Drawing on economic, social, political, and intellectual history from medieval Europe through contemporary America and Israel, Capitalism and the Jews examines the ways in which thinking about capitalism and thinking about the Jews have gone hand in hand in European thought, and why anticapitalism and anti-Semitism have frequently been linked. The book explains why Jews have tended to be disproportionately successful in capitalist societies, but also why Jews have numbered among the fiercest anticapitalists and Communists. The book shows how the ancient idea that money was unproductive led from the stigmatization of usury and the Jews to the stigmatization of finance and, ultimately, in Marxism, the stigmatization of capitalism itself. Finally, the book traces how the traditional status of the Jews as a diasporic merchant minority both encouraged their economic success and made them particularly vulnerable to the ethnic nationalism of the nineteenth and twentieth centuries.
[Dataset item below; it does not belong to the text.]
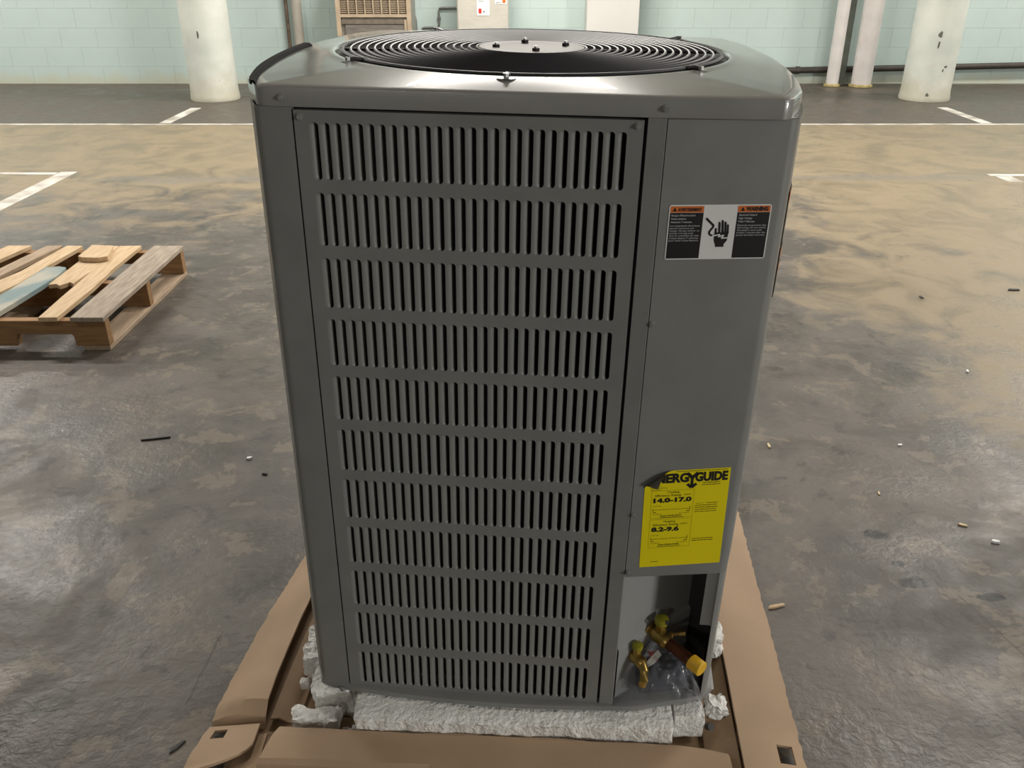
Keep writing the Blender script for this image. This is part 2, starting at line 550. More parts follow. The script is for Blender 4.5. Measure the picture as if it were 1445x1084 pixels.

Providing a fresh look at an important but frequently misunderstood subject, Capitalism and the Jews will interest anyone who wants to understand the Jewish role in the development of capitalism, the role of capitalism in the modern fate of the Jews, or the ways in which the story of capitalism and the Jews has affected the history of Europe and beyond, from the medieval period to our own.
PUBLISHERS WEEKLY
In four fascinating essays, Muller (The Mind and the Market) sensitively examines how centuries of nomadism and diaspora have shaped Jewish financial life. Particularly intriguing is his essay The Long Shadow of Usury, which traces the roots of Jewish financial life to the time when Christians were banned from lending at interest, but Jews, following the law in Deuteronomy, were allowed to charge interest to gentiles (but not each other). Farmers and laborers could not understand the value economic or social of gathering and analyzing information, and Jewish usurers were cast as suspicious and parasitic figures. Muller explores why Jewish populations have been both disproportionately successful in capitalist societies and the system's loudest critics. Of paramount interest is his portrait of a people driven by exile and oppression to emphasize strong social networks, self-sufficiency, and higher education. Muller backs up his bold assertion that capitalism has been the most important force in shaping the fate of the Jews in the modern world with elegance and care.